In celebration of National Poetry Month, the entire campus community is invited to join the Campus Poetry Project sponsored by the English, Foreign Languages and English as a Second Language Department.
Throughout April, be on the lookout for poetry postings in the Campus Chronicle and on digital monitors across campus, as well as our cardboard poet cutouts and poetry lawn signs. Take a selfie with your favorite poet!
This year, the American Academy of Poets is highlighting this verse: “we were all made for something” (Ada Limon). That is why we decided to focus on poems about work this year. We’ll include songs and lyrics about work, too! (Below is the official 2023 National Poetry Month poster from the American Academy of Poets.)
Today’s Poem
“To Be of Use”
by Marge Piercy
The people I love the best
jump into work head first without dallying in the shallows
and swim off with sure strokes almost out of sight.
They seem to become natives of that element, the black sleek heads of seals bouncing like half-submerged balls.

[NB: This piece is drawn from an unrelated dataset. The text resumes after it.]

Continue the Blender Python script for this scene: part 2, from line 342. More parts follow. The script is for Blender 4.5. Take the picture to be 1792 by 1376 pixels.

I love people who harness themselves, an ox to a heavy cart,
who pull like water buffalo, with massive patience,
who strain in the mud and the muck to move things forward,
who do what has to be done, again and again.
I want to be with people who submerge
in the task, who go into the fields to harvest
and work in a row and pass the bags along,
who are not parlor generals and field deserters
but move in a common rhythm
when the food must come in or the fire be put out.
The work of the world is common as mud.
Botched, it smears the hands, crumbles to dust.
But the thing worth doing well done
has a shape that satisfies, clean and evident.
Greek amphoras for wine or oil,
Hopi vases that held corn, are put in museums
but you know they were made to be used.
The pitcher cries for water to carry
and a person for work that is real.
From Circles on the Water: Selected Poems of Marge Piercy. Copyright © 1982 by Marge Piercy. Used by permission of Alfred A. Knopf, an imprint of the Knopf Doubleday Publishing Group, a division of Random House LLC. All rights reserved.
Marge Piercy was born in Detroit, Michigan. An extremely prolific writer, Piercy has published 17 volumes of poetry and 17 novels. She has also written plays, several volumes of nonfiction, a memoir, and has edited the anthology Early Ripening: American Women’s Poetry Now. Much of her work addresses themes of feminism, Marxism, and environmentalism. Piercy has also played an active role in a number of political causes, including the anti-Vietnam war movement, the women’s movement, and the resistance to the war in Iraq.